Peygamber hanımına(r.anha) "Küçük karısı Ayşe" demekle şu çocuk yaşta evlendirilme iftirasını atıyorlar. Bunu yaparken bile devrimizden bile hâlâ Hz. Aişe’ye (r.a) iftira atılmaktadır. Bunu iftira ederken bir de delilsiz yapmaktadırlar. Ama bizlerde gerçekte kaç yaşında evlendiğini dair deliller mevcuttur. Ben sadece bir tanesine, matematiği az çok bilenin anlayacağı şekilde izah edeceğim inşALLAH; Kaynaklarda Hz. Aişe’nin(r.anha) hicretten 58 yıl sonra yaşı 74 iken vefat ettiği bilinmektedir. Buna göre hicretten 16 yıl önce doğan Hz. Aişe(r.a) annemiz, hicretin ilk yılında evlendiğine göre 17 yaşında evlendiği de bilinmektedir.

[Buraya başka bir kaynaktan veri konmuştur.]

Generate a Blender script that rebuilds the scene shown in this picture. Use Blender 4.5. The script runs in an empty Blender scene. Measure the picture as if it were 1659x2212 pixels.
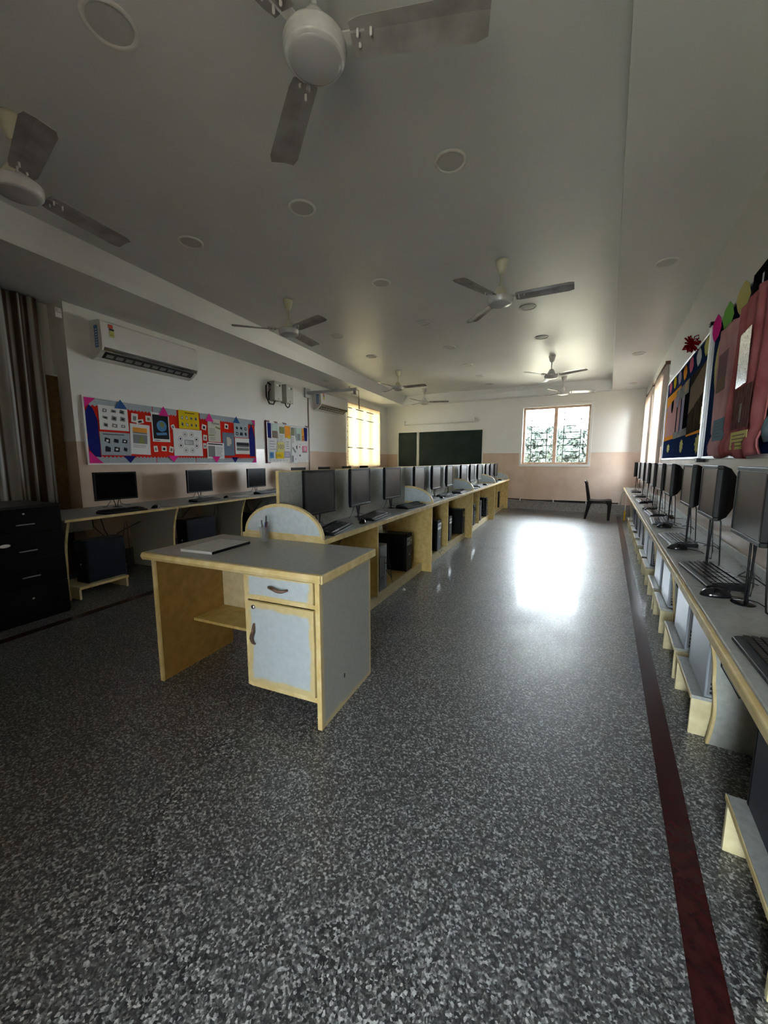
import bpy, math, random
from mathutils import Vector, Matrix
random.seed(7)
S = bpy.context.scene
COL = S.collection
R = math.radians

# ------------------------------------------------------------------ camera
cam_d = bpy.data.cameras.new('camera'); cam = bpy.data.objects.new('camera', cam_d); COL.objects.link(cam)
cam_d.sensor_fit = 'HORIZONTAL'; cam_d.sensor_width = 36.0; cam_d.lens = 36.0*835/1659
cam_d.clip_start = 0.02; cam_d.clip_end = 200
cam.location = (0, 0, 1.32); cam.rotation_euler = (R(90-7.505), 0, R(29.86))
S.camera = cam
# ------------------------------------------------------------------ light and exposure
S.view_settings.view_transform = 'Standard'; S.view_settings.look = 'None'
S.view_settings.gamma = 1.0; S.view_settings.use_curve_mapping = False
S.view_settings.exposure = 1.2
W = bpy.data.worlds.new('world'); S.world = W; W.use_nodes = True
bg = W.node_tree.nodes['Background']; bg.inputs['Color'].default_value = (0.82, 0.93, 1.0, 1); bg.inputs['Strength'].default_value = 24.0
S.cycles.max_bounces = 10; S.cycles.diffuse_bounces = 6; S.cycles.glossy_bounces = 4
S.cycles.transparent_max_bounces = 12; S.cycles.transmission_bounces = 6
S.cycles.use_denoising = True; S.cycles.sample_clamp_indirect = 6.0
S.cycles.caustics_reflective = False; S.cycles.caustics_refractive = False
sun_d = bpy.data.lights.new('sun', 'SUN'); sun_d.energy = 16.0; sun_d.angle = R(0.8); sun_d.color = (1, .9, .74)
sun = bpy.data.objects.new('sun', sun_d); COL.objects.link(sun); sun.location = (8, 12, 12)
sun.rotation_euler = Vector((0.34, 0.0, 0.94)).to_track_quat('Z', 'Y').to_euler()
def portal(name, loc, sx, sy, rot):
    d = bpy.data.lights.new(name, 'AREA'); d.shape = 'RECTANGLE'; d.size = sx; d.size_y = sy
    d.cycles.is_portal = True
    o = bpy.data.objects.new(name, d); COL.objects.link(o); o.location = loc; o.rotation_euler = rot

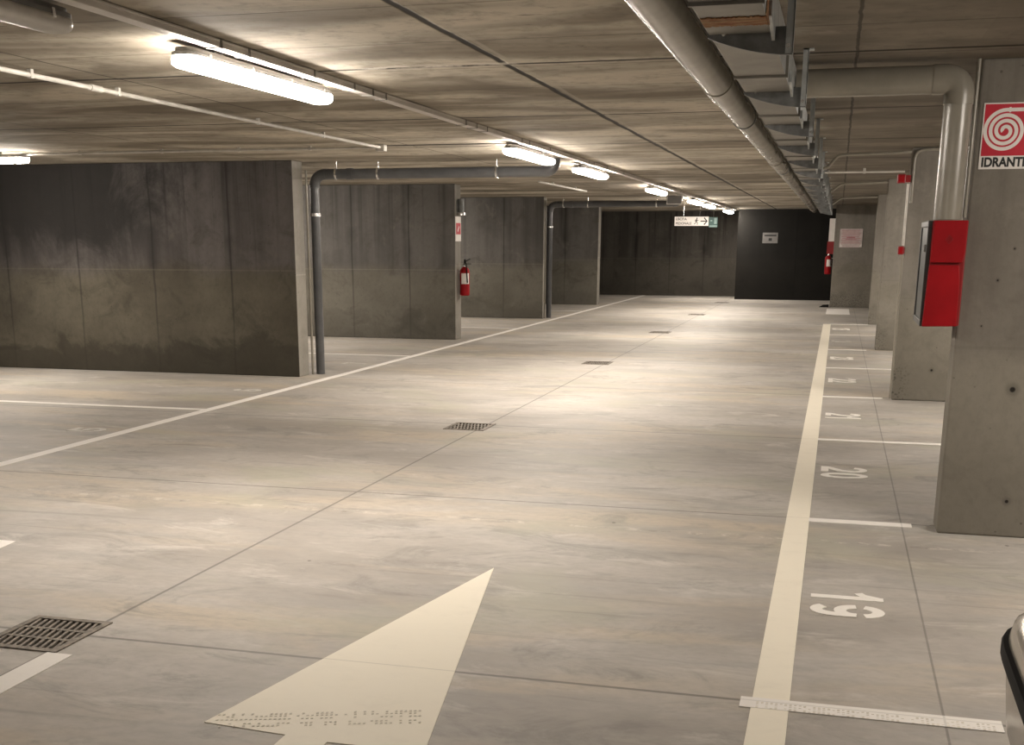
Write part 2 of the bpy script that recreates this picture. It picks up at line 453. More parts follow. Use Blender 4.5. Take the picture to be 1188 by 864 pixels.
def arc(cx, cy, rx, ry, a0, a1, n=16):
    return [(cx + rx * math.cos(math.radians(a0 + (a1 - a0) * i / n)), cy + ry * math.sin(math.radians(a0 + (a1 - a0) * i / n))) for i in range(n + 1)]
def bend(a, b, c, r, n=6):
    """points of a rounded corner at b between a and c"""
    a, b, c = Vector(a), Vector(b), Vector(c)
    p = b + (a - b).normalized() * r; q = b + (c - b).normalized() * r
    return [tuple((1 - t) ** 2 * p + 2 * t * (1 - t) * b + t * t * q) for t in [i / n for i in range(n + 1)]]
def route(pts, r, n=6):
    out = [pts[0]]
    for i in range(1, len(pts) - 1):
        out += bend(pts[i - 1], pts[i], pts[i + 1], r, n)
    return out + [pts[-1]]

CZ = 2.60     # ceiling height

# ------------------------------------------------------------------ the shell
grates = [(-3.20, 4.30), (-3.17, 10.66), (-3.17, 17.0), (-3.15, 23.27), (-3.12, 29.35), (-3.09, 35.55)]
GW, GL = .36, .40
f = MB()
xs = [-12.6, -3.45, -2.9, 6.4]
ycuts = [-8.0]
for gx, gy in grates: ycuts += [gy - GL / 2, gy + GL / 2]
ycuts.append(41.0)
def slab(x0, x1, y0, y1):
    f.add([(x0, y0, 0), (x1, y0, 0), (x1, y1, 0), (x0, y1, 0)], [(0, 1, 2, 3)])
slab(xs[0], xs[1], -8, 41); slab(xs[2], xs[3], -8, 41)
for i in range(len(ycuts) - 1):
    y0, y1 = ycuts[i], ycuts[i + 1]
    if i % 2 == 0: slab(xs[1], xs[2], y0, y1)
    else:
        gx = grates[i // 2][0]
        slab(xs[1], gx - GW / 2, y0, y1); slab(gx + GW / 2, xs[2], y0, y1)
tag(put('floor', f, 'floor', kind='structure', fixn=False), 'smooth grey concrete floor of the garage')
tag(put('ceiling', MB().box(-12.6, 6.4, -8, 41, CZ, CZ + .3), 'ceiling', kind='structure'), 'board-marked concrete ceiling slab')
tag(put('wall_left', MB().box(-12.9, -12.6, -8, 41, 0, CZ), 'wall_b', kind='structure'), 'concrete wall closing the left bays')
tag(put('wall_right', MB().box(6.4, 6.7, -8, 41, 0, CZ), 'wall_b', kind='structure'), 'concrete wall closing the right bays')
tag(put('wall_front', MB().box(-12.6, 6.4, -8.3, -8, 0, CZ), 'wall_b', kind='structure'), 'concrete wall behind the viewer')
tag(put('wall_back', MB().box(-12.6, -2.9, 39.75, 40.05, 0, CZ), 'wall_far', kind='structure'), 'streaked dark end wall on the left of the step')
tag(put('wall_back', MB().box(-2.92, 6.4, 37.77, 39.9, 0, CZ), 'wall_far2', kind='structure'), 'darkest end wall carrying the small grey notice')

def partition(x0, x1, y0, y1, mats, label, name='partition_wall', ends='x1'):
    b = MB().box(x0, x1, y0, y1, 0, CZ)
    b.mi = [0] * 6
    b.mi[5 if ends == 'x1' else 4] = 1
    return tag(put(name, b, mats, kind='structure', bevel=.012), label)
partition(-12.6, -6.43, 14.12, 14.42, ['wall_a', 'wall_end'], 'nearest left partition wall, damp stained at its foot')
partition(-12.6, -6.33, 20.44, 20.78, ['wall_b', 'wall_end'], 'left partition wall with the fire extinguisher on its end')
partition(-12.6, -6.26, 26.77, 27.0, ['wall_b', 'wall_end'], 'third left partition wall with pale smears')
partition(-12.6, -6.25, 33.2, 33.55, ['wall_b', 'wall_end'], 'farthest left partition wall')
partition(.67, 3.4, 7.367, 7.63, ['pillar', 'pillar'], 'near right concrete pier under the hydrant sign', 'pier_wall', 'x0')
partition(.665, 3.4, 13.84, 14.10, ['pillar_b', 'pillar_b'], 'second right concrete pier with honeycombed foot', 'pier_wall', 'x0')
partition(.665, 3.4, 20.35, 20.61, ['pillar_b', 'pillar_b'], 'third right concrete pier', 'pier_wall', 'x0')
partition(.70, 3.4, 26.85, 27.1, ['pillar_b', 'pillar_b'], 'fourth right concrete pier', 'pier_wall', 'x0')
partition(-.13, 3.4, 33.97, 34.6, ['pillar_b', 'pillar_b'], 'wide far concrete pier carrying the pale pink notice', 'pier_wall', 'x0')

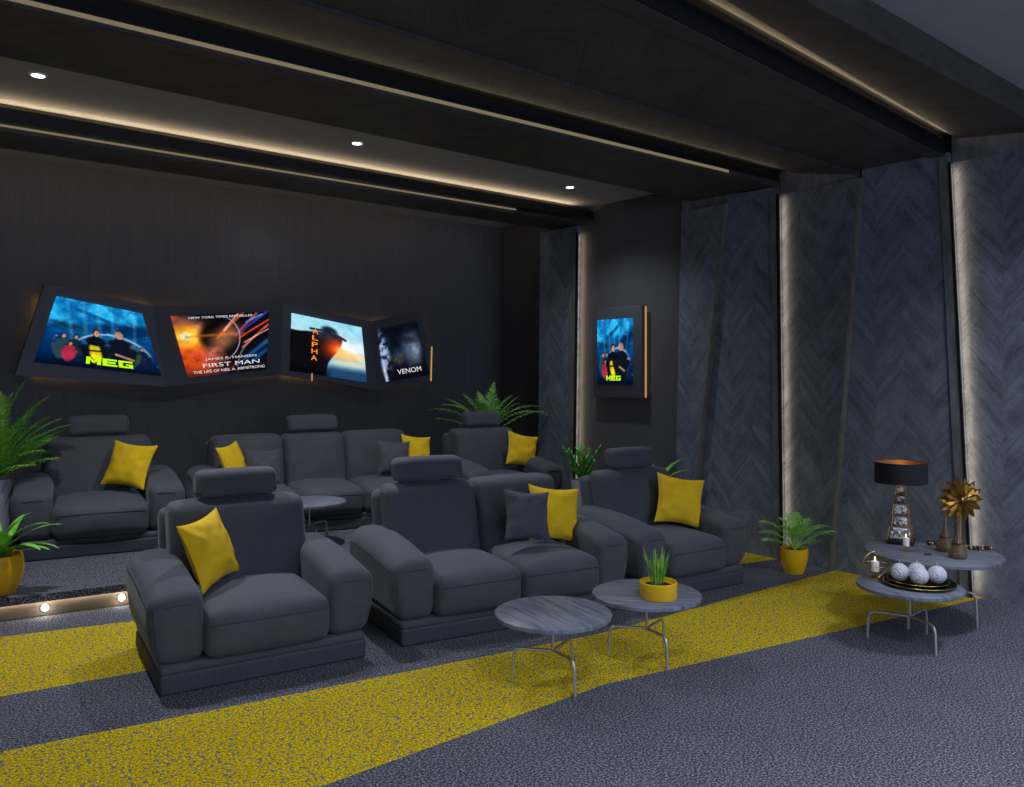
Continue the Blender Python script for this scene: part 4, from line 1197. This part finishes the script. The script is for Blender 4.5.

Bu meseleyi de matematiğini kullanıp anlaşıldıktan sonra diğer meseleye geçecek olur isek aslında o iftiradan sonra inen ayetler o kadar az olmayıp 10 ayettir. Hepsine de konunun ehemmiyetinden yer verecek olur isek;
"O ağır iftirayı  uyduranlar,  sizin içinizden bir güruhtur. Bu  iftirayı  kendiniz için kötü bir şey sanmayın. Aksine o sizin için bir hayırdır. Onlardan her biri  için, işledikleri günahın cezası vardır. İçlerinden (elebaşılık ederek) o günahın büyüğünü üstlenen için ise ağır bir azap vardır.
Bu  iftirayı  işittiğiniz zaman, iman eden erkek ve  kadınlar, kendi (din kardeş)leri  hakkında iyi zan besleyip de, “Bu, apaçık  bir iftiradır”  deselerdi ya! Onlar (iftiracılar) bu iddialarına  dair dört şahit getirselerdi ya! Mademki şahit getirmediler;  işte  onlar Allah yanında yalancıların ta kendileridir.
Eğer size  dünya ve  ahirette  Allah’ın lütfu ve  rahmeti olmasaydı, içine daldığınız bu iftiradan dolayı  size  mutlaka büyük bir azap dokunurdu! Hani o iftirayı  dilden dile dolaştırıyor; hakkında hiçbir bilginiz olmayan şeyleri ağzınıza alıp söylüyor ve  bunu önemsiz bir iş  sanıyordunuz. Hâlbuki bu, Allah katında büyük bir günahtır. Bu  iftirayı  işittiğiniz vakit,  “Böyle sözleri ağzımıza almamız bize yaraşmaz. Seni eksikliklerden uzak tutarız Allah’ım! Bu, çok büyük bir iftiradır”  deseydiniz ya!
Eğer inanıyorsanız,  bu gibi şeylere bir daha  ebediyyen dönmemeniz için Allah size  öğüt veriyor.
Allah, size  âyetleri  açıklıyor.  Allah, her şeyi  hakkıyla bilendir, hüküm ve  hikmet sahibidir.
İnananlar arasında hayâsızlığın yayılmasını arzu eden kimseler var ya; onlar için dünya ve  ahirette  elem dolu bir azap vardır. Allah bilir,  siz bilmezsiniz. Allah’ın lütfu ve  rahmeti sizin üzerinize  olmasaydı ve  Allah çok esirgeyici  ve  çok merhametli olmasaydı, hâliniz nice olurdu?"(NÛR/11-20)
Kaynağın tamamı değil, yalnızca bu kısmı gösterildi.